Bohemian National Hall, 1990s to Present

On December 7, 2001 ownership of the Bohemian National Hall was transferred to the Czech Republic according to the contract between the Bohemian Benevolent & Literary Association (BBLA) and the Czech Republic. 

The origins of the contract date back to 1997, when the BBLA and the Czech Republic began negotiations over cooperation on renovation of the Bohemian National Hall. The solution was to transfer ownership of the building to the Czech Republic for $1 and have the Czech Republic assume responsibility for renovation of the entire building and provide rent-free use of one floor to the associations of the umbrella organization of BBLA. The State Attorney General approved the contract in June 2001, and the Supreme Court of New York State gave the consent to the sale in November 2001. 

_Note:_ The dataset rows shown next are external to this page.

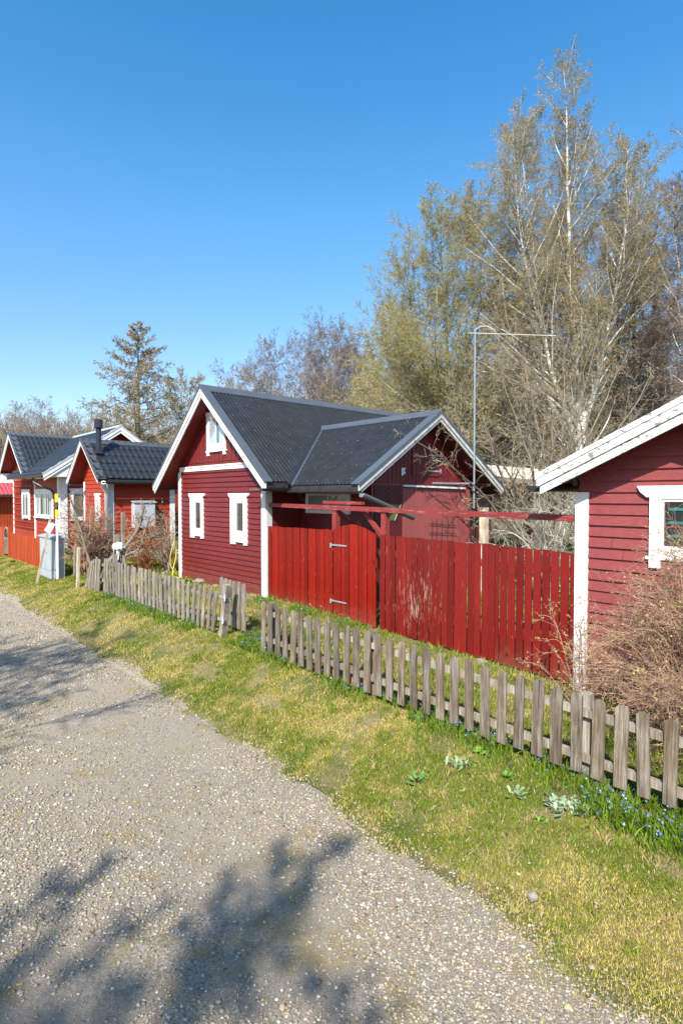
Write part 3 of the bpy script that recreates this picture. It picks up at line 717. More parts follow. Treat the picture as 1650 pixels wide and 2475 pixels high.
# wing of that cottage
F3, X3 = 23.9, 8.81
def w3(a, b, z): return (X3 + b, a, z)
p3y = planeY(F3); zx_ = lambda x: 5.3 - .09 - .69 * abs(x - X3)
mb = MB(); mb.prism([(W2, .3), (11.0, .3), (11.0, zx_(11)), (X3, zx_(X3)), (W2, zx_(W2))], p3y, -.001, -3.7); obj('wing_wall', mb, ORANGE, c3)
mb = MB(); lap(mb, [(W2, .6), (11, .6), (11, zx_(11)), (X3, zx_(X3)), (W2, zx_(W2))], p3y, .16, .022); obj('wing_siding', mb, ORANGE, c3)
mb = MB(); lap(mb, [(F3, .6), (27.4, .6), (27.4, 3.4), (F3, 3.4)], p3x, .16, .022); obj('wing_siding', mb, ORANGE, c3)
gable_roof(c3, w3, 23.4, 29.6, 2.9, 5.3, .69, kind='tile', sheetmat=TILE, h1=.16, h2=.12, verge=.12, soff=SOFFIT, trim=simple('pale_metal_trim', (.42,.44,.47), .4))
for bx in ((W2-.05, W2+.26, F3-.05, F3-.0, .4, 3.35), (W2-.05, W2-.0, F3+.0, F3+.2, .4, 3.35)):
    mb = MB(); mb.box(*bx); obj('corner_board', mb, WHITE, c3)
mb = MB(); mb.prism([(5.95, 3.20), (6.95, 3.20), (6.95, 3.95), (5.95, 3.28)], planeY(23.42), -.02, -.05); mb.box(6.95, 11, F3-.05, F3-.022, 3.2, 3.36); obj('eave_box', mb, WHITE, c3)
mb = MB(); mb.box(6.0, 6.6, 23.5, 27.0, 3.19, 3.22); obj('eave_soffit', mb, WHITE, c3)
mb = MB(); mb.trough((5.86, 23.4, 3.22), (5.86, 26.9, 3.24), .07)
mb.tube([(5.88, 24.9, 3.18), (5.9, 24.85, 3.0), (6.1, 24.6, 2.85), (6.4, 24.3, 2.7), (6.52, 24.2, 2.4), (6.52, 24.2, .6)], .05, 10); obj('downpipe', mb, BLACK, c3)
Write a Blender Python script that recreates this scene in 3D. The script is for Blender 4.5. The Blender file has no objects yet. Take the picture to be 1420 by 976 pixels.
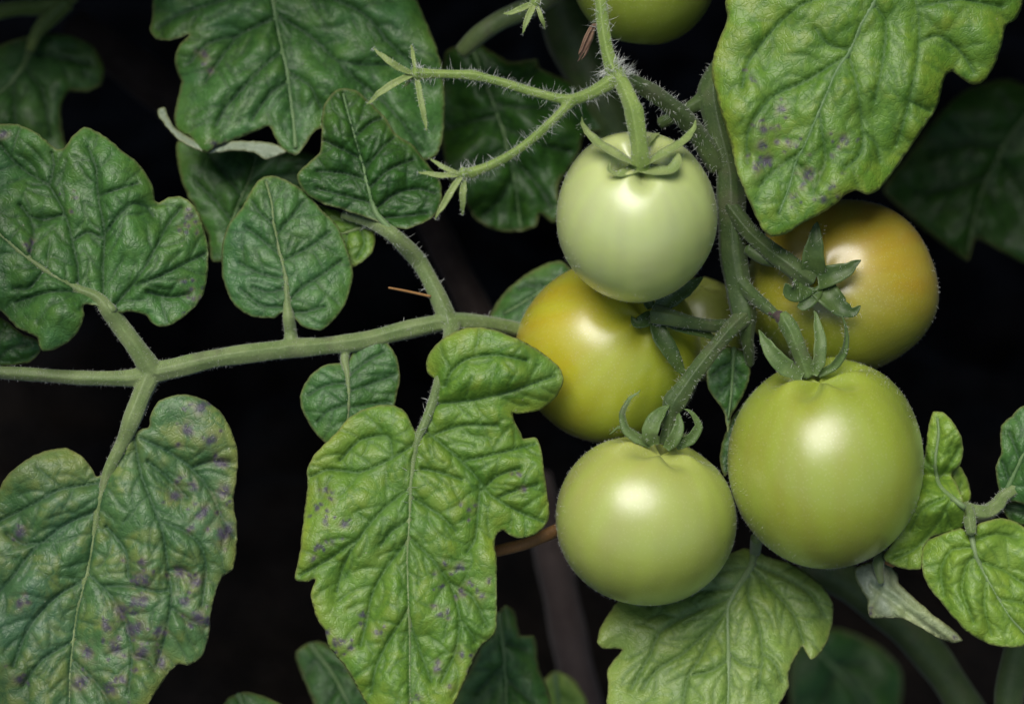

The initial restoration of the building façade was carried out in the 1990s under the direction of Czech-American preservation architect Jan Hird Pokorny, who was also instrumental in the building's designation as a New York City landmark in 1994.  A state-of-the-art performance space was first completed on the third floor, followed by the restoration of the elegant 1890s ballroom and auditorium on the fourth floor and completion of the other spaces occupied by Czech Government entities including the offices of the Consulate General and the Czech Center.                            

The BBLA uses the entire third floor, which includes the performance space/gallery and Dvořák Room. Located in other areas of the building are the Czech Center exhibition space, a cinema, and a Czech restaurant. Since the Grand Opening of the renovated building in November 2008, the Bohemian National Hall has became a truly common space for organizing events and meetings of Czechs living in America and their countrymen back home.